Embora esteja em etapa inicial, uma das maiores preocupações no armazenamento do hidrogênio verde está relacionada ao transporte, devido à sua inflamabilidade e volatilidade. No entanto, a indústria tem explorado maneiras seguras de contornar esses desafios. “A liquefação é uma forma, bem como a produção de amônia que facilita o armazenamento e o transporte. Nas tubulações de gás natural tem havido pesquisas e aplicações reais sendo testadas em que se pode transmitir o hidrogênio diluído (entre 10% a 20% de H2 diluído no gás natural) por distâncias acima de mil km. A transmissão desse mix de energéticos nessas tubulações é dez vezes maior do que o de uma linha elétrica e a custo competitivo”, conclui Barbosa.
Projeto piloto
Uma parceria entre a Celesc (Centrais Elétricas de Santa Catarina) e o Parque Ecológico de Itaipu possibilitará a produção, armazenamento e geração de energia elétrica por hidrogênio. O projeto, que conta com um investimento total de R$ 9,25 milhões, integra o Programa de Pesquisa & Desenvolvimento (P&D) da ANEEL.

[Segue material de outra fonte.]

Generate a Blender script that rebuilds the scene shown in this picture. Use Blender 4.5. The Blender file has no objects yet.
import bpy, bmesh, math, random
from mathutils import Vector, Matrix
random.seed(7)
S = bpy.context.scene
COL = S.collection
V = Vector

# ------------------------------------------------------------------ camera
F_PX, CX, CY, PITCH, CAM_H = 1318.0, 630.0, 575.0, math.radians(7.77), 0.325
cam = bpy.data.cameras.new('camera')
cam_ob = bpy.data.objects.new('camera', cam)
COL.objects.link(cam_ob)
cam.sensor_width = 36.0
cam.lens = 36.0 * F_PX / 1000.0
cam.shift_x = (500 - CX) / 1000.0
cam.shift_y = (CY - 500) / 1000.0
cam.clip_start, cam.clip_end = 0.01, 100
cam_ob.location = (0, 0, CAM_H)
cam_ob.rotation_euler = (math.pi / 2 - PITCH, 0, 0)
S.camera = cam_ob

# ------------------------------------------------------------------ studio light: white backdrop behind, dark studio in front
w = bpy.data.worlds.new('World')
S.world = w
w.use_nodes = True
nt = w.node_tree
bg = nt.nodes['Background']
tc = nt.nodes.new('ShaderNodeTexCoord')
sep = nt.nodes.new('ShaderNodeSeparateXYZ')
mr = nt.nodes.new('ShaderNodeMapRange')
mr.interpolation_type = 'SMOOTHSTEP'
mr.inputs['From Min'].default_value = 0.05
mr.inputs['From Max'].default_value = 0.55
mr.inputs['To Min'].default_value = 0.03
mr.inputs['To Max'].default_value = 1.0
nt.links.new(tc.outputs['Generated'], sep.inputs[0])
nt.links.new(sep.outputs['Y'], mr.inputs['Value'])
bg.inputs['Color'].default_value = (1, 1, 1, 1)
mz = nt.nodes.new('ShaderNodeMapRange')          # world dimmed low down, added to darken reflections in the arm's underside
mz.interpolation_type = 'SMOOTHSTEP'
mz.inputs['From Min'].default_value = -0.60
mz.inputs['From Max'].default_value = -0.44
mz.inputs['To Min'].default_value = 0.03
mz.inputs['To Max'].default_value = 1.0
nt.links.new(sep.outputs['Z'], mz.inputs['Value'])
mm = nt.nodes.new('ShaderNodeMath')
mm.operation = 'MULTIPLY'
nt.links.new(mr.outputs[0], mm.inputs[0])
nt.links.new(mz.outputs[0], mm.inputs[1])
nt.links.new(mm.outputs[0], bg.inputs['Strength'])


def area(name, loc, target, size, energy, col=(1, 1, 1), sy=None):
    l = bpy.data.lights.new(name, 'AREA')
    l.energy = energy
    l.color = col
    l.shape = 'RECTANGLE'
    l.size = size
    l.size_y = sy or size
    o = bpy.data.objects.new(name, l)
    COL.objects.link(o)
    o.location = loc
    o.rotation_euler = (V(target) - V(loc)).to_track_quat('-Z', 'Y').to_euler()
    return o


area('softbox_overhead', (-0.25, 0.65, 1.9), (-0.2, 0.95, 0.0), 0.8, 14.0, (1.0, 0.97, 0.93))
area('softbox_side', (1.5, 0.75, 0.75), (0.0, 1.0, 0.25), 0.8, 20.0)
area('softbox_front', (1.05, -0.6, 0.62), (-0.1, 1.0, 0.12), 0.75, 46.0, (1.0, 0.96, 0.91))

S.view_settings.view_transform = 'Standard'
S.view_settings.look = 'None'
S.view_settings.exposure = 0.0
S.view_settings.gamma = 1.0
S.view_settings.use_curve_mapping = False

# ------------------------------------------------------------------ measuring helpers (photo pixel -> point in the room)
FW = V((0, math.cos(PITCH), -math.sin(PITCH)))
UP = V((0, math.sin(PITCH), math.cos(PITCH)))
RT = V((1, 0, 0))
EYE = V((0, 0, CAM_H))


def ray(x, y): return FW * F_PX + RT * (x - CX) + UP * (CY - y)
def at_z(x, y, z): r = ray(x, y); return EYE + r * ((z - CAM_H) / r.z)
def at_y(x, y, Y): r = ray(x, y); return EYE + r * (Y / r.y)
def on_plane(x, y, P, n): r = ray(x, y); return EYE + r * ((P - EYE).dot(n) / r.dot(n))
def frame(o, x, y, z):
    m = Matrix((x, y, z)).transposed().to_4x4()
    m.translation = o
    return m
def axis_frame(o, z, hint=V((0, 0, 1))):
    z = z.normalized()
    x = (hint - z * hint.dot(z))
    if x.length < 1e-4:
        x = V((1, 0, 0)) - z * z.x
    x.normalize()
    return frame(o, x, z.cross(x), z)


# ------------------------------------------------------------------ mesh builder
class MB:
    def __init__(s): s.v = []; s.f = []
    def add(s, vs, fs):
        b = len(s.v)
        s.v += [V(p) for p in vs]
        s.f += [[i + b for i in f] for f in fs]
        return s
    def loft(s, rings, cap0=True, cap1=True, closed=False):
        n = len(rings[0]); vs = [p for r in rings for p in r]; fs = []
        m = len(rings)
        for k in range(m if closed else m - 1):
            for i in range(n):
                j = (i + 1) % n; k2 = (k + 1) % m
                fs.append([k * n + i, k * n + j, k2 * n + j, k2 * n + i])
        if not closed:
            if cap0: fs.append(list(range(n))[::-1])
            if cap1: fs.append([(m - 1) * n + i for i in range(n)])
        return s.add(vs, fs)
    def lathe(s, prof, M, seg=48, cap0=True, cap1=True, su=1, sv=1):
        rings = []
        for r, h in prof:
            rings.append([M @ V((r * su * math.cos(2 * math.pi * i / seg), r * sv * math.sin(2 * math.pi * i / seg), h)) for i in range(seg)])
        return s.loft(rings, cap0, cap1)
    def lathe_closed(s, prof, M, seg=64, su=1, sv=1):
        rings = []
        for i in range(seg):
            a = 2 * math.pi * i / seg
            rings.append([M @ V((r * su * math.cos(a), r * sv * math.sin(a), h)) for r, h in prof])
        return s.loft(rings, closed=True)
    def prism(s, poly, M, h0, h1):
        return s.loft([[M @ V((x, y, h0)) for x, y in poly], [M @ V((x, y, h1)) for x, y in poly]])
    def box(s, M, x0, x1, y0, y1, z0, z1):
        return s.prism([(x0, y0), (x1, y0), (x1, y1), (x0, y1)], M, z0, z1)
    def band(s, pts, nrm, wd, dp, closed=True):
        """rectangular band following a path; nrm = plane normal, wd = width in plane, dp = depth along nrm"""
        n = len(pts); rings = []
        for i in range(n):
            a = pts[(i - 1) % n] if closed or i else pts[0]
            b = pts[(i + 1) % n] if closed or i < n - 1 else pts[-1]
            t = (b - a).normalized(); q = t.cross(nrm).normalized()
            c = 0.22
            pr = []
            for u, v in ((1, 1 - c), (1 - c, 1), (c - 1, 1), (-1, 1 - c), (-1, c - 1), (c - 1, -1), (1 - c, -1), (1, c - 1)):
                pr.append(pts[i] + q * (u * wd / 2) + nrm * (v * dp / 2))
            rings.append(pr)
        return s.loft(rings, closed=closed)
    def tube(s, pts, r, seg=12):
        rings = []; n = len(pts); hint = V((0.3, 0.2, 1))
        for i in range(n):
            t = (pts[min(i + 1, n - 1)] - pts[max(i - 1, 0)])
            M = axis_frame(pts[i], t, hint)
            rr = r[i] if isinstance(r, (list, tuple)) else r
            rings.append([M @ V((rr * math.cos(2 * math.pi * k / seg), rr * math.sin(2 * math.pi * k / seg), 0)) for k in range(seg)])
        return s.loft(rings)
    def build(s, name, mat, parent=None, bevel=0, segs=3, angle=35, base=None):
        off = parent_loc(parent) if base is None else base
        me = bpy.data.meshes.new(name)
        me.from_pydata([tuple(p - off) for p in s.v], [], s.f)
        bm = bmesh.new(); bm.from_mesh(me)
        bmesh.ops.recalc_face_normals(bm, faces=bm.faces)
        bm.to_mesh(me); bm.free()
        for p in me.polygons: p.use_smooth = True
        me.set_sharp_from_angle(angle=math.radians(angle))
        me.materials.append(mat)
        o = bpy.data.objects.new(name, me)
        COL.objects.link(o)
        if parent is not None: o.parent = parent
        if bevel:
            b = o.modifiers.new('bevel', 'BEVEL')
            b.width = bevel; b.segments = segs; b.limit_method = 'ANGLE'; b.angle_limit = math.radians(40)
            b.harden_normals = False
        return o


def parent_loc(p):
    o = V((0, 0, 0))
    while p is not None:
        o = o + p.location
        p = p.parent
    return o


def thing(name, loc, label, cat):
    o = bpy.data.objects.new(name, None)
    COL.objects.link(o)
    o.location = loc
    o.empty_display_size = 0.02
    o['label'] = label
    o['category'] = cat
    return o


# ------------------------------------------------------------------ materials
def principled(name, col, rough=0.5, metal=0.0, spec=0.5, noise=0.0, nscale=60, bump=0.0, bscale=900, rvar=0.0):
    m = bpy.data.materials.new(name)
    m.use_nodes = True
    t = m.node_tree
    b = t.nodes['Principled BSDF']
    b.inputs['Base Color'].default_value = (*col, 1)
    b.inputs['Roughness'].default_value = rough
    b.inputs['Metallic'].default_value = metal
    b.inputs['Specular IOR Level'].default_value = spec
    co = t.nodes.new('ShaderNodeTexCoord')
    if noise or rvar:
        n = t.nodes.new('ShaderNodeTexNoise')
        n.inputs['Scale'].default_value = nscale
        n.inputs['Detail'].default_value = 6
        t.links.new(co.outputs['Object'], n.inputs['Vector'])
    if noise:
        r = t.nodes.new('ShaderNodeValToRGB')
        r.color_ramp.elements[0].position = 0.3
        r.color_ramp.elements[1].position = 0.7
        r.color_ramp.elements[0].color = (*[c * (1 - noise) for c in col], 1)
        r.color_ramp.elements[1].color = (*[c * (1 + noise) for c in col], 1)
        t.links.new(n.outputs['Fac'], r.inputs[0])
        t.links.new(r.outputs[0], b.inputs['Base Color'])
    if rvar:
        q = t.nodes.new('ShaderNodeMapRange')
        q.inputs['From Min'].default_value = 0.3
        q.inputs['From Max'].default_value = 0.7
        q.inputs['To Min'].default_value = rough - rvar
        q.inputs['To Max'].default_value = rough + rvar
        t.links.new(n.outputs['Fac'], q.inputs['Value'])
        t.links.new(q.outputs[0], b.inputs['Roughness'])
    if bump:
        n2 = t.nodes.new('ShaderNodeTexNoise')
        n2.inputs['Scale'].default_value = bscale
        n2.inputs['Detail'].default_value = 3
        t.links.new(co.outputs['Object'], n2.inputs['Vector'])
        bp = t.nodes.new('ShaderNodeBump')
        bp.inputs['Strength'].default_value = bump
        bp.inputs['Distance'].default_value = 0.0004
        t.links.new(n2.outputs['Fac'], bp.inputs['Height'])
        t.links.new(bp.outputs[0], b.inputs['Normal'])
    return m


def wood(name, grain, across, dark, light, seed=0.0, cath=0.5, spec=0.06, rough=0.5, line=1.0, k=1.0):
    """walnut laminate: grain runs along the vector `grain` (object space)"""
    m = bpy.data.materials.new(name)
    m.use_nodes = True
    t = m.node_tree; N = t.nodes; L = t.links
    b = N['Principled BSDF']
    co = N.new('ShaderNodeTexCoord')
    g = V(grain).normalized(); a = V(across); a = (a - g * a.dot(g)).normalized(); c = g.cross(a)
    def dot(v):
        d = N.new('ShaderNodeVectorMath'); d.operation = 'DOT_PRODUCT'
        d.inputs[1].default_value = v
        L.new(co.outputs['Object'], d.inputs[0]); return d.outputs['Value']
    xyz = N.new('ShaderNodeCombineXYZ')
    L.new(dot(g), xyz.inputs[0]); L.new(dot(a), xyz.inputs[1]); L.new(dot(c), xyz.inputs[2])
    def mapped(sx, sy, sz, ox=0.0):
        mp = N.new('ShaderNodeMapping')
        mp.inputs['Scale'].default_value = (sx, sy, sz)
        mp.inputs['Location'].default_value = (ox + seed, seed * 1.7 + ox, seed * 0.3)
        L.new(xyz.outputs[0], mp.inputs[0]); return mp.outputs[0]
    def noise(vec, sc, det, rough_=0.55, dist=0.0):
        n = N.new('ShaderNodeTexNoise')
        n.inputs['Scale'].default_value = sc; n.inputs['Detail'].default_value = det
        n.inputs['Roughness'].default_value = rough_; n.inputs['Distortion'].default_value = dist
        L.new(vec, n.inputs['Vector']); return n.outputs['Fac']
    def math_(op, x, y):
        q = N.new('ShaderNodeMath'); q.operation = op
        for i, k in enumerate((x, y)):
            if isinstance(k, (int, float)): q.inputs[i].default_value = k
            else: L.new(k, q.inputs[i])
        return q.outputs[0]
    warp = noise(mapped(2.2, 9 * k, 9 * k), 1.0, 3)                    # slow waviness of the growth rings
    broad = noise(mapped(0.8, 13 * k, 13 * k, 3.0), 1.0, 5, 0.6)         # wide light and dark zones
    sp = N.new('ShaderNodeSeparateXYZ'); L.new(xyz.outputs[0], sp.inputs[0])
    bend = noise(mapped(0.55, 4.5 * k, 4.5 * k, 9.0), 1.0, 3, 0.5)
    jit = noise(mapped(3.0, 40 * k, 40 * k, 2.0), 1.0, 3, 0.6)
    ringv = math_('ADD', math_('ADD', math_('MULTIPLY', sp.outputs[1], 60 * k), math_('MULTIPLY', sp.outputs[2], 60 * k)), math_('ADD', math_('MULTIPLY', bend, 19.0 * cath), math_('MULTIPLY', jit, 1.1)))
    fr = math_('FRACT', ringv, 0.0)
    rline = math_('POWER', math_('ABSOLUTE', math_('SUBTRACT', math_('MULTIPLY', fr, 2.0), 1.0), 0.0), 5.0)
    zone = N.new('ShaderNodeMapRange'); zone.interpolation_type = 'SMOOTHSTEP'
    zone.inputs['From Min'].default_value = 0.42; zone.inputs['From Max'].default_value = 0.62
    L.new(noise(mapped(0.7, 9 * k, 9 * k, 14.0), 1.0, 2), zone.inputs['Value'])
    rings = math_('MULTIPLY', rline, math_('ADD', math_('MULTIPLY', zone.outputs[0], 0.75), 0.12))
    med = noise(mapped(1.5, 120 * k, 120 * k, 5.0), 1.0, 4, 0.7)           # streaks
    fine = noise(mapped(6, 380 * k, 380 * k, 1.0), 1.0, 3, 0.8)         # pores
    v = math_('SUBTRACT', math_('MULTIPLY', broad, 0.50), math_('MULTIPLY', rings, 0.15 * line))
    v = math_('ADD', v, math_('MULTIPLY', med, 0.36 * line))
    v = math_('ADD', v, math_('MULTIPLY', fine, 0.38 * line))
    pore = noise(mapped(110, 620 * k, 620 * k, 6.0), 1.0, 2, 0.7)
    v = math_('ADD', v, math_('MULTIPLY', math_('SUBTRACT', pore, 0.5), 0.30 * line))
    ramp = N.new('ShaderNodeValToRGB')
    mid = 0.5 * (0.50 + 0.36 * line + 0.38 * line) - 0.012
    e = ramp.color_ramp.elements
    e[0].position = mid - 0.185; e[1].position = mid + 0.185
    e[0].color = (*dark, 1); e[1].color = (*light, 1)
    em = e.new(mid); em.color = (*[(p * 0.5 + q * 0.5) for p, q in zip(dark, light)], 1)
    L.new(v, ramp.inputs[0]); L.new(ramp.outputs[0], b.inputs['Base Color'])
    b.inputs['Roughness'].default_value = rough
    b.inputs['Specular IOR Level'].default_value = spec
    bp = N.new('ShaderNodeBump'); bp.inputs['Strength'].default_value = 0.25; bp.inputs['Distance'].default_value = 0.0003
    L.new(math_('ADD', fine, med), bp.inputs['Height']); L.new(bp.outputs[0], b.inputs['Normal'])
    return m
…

“Este projeto inova e pretende otimizar a forma de gestão energética da microrrede, a qual integra uma planta fotovoltaica, sistema de armazenamento de energia por baterias, além da produção, armazenamento e geração de energia elétrica por hidrogênio. Assim, este sistema poderá ser replicado para a gestão energética nacional, oferecendo um novo meio de geração de energia limpa e renovável”, explica o gerente do departamento de operação e manutenção da Celesc e responsável do projeto, Igor Kursancew Khairalla.
A iniciativa será implantada na área rural do município de Faxinal dos Guedes. O município foi selecionado por sua alta incidência de luz solar, fator essencial para a geração de energia fotovoltaica, que será responsável pela produção de hidrogênio verde. A microrrede fornecerá energia elétrica para o serviço auxiliar da Usina Celso Ramos, garantindo a alimentação de cargas essenciais à planta geradora.